## BEGIN RECORDS PROVIDED

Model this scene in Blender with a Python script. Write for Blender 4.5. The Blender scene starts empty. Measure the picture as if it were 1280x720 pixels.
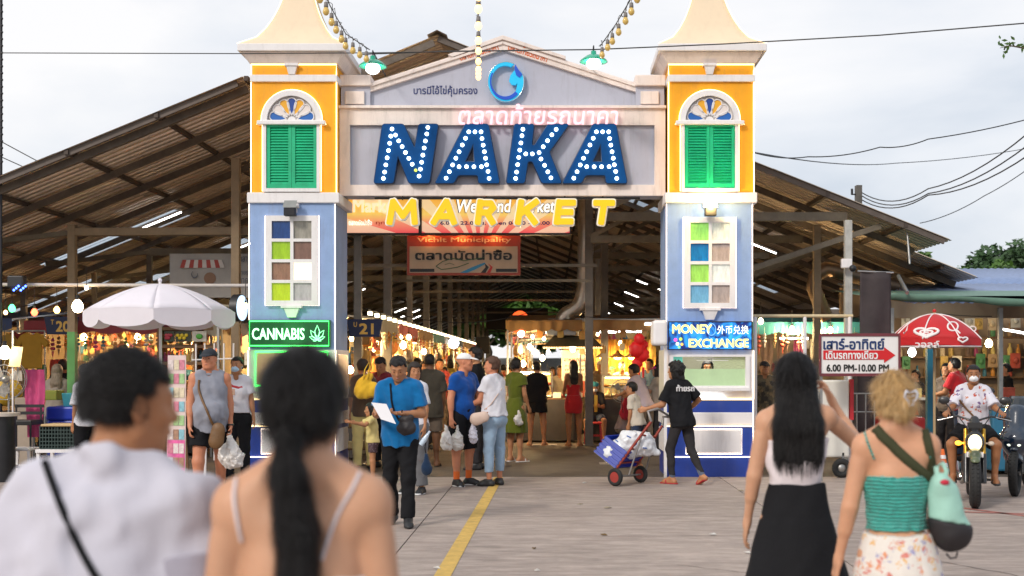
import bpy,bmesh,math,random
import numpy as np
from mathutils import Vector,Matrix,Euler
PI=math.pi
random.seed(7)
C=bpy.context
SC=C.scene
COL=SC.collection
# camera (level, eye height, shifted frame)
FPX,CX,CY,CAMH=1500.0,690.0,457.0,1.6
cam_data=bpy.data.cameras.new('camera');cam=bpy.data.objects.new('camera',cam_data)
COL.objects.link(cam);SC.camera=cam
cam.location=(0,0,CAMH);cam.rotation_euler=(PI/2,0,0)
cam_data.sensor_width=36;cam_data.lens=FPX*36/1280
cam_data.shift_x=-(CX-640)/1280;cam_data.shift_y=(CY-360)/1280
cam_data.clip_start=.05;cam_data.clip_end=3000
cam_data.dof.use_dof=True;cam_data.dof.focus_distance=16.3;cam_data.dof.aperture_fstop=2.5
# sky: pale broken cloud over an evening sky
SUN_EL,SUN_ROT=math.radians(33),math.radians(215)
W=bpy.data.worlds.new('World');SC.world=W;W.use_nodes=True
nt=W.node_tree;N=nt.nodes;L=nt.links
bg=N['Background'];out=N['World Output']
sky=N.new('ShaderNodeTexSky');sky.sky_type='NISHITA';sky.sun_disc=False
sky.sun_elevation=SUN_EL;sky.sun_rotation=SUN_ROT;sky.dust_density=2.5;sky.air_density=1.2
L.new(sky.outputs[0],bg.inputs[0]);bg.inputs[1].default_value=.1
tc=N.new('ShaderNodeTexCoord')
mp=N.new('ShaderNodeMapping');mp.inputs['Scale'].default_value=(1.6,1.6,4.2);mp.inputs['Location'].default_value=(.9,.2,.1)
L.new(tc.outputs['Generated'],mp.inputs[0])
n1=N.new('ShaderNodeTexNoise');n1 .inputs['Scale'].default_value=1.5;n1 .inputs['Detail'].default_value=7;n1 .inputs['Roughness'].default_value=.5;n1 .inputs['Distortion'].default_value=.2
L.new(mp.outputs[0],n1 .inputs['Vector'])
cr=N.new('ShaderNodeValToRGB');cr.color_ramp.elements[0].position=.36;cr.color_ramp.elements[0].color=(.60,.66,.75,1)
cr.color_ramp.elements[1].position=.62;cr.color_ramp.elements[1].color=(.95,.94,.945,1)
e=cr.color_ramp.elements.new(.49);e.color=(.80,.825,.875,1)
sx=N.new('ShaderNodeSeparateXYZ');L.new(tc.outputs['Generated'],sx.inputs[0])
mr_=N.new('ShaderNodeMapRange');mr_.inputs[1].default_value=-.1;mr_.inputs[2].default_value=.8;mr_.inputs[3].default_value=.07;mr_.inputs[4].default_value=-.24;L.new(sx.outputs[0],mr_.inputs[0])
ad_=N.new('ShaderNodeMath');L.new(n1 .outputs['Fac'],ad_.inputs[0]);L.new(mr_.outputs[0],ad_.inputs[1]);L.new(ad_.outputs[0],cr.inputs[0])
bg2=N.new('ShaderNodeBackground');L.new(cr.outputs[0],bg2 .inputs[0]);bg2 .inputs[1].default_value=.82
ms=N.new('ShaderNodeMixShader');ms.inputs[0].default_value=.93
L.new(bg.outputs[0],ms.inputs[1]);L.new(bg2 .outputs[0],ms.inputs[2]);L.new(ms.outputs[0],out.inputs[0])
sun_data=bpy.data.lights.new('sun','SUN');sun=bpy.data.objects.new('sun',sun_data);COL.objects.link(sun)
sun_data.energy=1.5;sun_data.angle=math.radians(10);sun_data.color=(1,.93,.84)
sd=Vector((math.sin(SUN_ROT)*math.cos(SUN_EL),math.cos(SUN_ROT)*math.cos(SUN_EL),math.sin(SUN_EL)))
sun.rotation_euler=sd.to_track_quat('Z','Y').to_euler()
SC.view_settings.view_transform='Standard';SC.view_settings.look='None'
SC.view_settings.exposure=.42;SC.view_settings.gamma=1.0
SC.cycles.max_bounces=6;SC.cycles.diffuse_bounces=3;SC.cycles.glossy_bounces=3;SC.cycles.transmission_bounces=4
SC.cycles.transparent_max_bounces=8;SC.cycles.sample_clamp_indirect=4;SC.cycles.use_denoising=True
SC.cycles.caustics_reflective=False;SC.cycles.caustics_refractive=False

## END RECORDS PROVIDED
## BEGIN RECORDS PROVIDED

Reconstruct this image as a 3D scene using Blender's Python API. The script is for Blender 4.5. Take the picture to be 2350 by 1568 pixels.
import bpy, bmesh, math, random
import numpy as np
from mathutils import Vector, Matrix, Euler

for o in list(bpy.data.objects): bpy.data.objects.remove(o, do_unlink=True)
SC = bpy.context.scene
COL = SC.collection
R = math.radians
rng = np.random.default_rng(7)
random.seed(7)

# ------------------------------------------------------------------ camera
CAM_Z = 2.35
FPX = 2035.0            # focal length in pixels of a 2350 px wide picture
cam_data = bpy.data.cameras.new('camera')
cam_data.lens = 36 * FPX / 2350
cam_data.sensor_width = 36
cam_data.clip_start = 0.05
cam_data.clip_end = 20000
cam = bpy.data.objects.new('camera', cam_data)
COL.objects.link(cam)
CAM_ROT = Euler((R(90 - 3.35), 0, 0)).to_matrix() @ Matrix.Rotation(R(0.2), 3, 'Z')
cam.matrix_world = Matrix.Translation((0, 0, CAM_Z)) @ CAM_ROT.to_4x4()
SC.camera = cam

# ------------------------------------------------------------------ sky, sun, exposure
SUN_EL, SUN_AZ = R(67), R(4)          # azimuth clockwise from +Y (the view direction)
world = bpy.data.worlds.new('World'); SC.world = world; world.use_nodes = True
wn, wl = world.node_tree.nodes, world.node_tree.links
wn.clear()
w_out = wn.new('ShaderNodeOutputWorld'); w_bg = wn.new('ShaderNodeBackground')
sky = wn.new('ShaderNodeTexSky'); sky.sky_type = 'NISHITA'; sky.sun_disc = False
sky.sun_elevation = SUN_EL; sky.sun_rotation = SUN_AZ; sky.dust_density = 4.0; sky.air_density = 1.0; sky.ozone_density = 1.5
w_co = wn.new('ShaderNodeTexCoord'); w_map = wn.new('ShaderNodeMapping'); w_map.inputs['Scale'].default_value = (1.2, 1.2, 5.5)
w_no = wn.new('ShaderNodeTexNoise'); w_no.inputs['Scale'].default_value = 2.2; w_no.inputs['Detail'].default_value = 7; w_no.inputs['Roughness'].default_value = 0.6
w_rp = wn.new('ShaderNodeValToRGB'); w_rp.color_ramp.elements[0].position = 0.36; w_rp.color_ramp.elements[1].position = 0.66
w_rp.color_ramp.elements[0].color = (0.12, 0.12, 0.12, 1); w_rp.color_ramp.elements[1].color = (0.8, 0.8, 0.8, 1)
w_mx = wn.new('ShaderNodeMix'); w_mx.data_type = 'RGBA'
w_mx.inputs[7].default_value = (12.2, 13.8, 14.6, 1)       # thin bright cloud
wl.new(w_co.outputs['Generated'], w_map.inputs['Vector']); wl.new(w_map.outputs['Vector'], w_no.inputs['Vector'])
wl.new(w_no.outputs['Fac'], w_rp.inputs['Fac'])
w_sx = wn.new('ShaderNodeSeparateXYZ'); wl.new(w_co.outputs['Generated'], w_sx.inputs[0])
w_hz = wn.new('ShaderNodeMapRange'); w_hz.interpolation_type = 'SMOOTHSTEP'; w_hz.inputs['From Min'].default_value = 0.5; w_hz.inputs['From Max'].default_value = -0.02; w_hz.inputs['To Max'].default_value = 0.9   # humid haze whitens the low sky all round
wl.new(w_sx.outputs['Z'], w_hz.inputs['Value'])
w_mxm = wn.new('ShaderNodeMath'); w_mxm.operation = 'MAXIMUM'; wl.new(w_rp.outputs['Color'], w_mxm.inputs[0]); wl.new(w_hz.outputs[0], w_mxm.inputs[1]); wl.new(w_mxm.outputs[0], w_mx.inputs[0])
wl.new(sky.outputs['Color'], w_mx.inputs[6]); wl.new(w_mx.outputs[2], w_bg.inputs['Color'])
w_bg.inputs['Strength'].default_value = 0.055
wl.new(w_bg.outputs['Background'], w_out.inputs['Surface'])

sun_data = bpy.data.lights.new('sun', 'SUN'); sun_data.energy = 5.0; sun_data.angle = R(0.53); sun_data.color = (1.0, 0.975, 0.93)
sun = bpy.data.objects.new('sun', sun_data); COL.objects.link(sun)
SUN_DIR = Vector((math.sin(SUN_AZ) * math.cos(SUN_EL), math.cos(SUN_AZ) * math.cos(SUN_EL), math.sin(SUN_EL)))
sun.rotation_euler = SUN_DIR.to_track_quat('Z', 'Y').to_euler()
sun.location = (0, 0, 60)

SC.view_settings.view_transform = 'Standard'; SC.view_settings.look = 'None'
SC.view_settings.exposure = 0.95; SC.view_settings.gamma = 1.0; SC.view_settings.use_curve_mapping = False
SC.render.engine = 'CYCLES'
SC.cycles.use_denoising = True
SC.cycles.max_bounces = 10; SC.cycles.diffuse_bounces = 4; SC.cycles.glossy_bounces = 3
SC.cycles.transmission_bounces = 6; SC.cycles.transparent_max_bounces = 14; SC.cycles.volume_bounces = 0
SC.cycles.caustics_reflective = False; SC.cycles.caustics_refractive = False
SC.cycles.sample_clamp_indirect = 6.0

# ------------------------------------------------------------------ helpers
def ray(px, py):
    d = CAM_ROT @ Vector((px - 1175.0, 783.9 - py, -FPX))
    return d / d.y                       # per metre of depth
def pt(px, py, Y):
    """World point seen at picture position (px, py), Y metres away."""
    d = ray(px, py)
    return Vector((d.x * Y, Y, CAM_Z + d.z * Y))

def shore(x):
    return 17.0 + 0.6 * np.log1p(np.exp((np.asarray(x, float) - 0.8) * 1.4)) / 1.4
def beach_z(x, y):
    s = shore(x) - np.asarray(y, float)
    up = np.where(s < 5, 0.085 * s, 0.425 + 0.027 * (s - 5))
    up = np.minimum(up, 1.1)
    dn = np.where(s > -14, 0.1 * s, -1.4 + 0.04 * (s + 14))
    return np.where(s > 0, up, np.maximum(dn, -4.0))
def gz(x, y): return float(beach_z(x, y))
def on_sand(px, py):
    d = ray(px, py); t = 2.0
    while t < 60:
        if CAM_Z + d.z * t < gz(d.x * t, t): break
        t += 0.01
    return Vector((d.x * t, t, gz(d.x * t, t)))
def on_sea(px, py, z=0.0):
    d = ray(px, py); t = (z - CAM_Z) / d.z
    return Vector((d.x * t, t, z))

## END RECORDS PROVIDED

Search the records for the string "Python" and return every line in which it occurs.

**EXERCISE RESULT**:
Model this scene in Blender with a Python script. Write for Blender 4.5. The Blender scene starts empty. Measure the picture as if it were 1280x720 pixels.
Reconstruct this image as a 3D scene using Blender's Python API. The script is for Blender 4.5. Take the picture to be 2350 by 1568 pixels.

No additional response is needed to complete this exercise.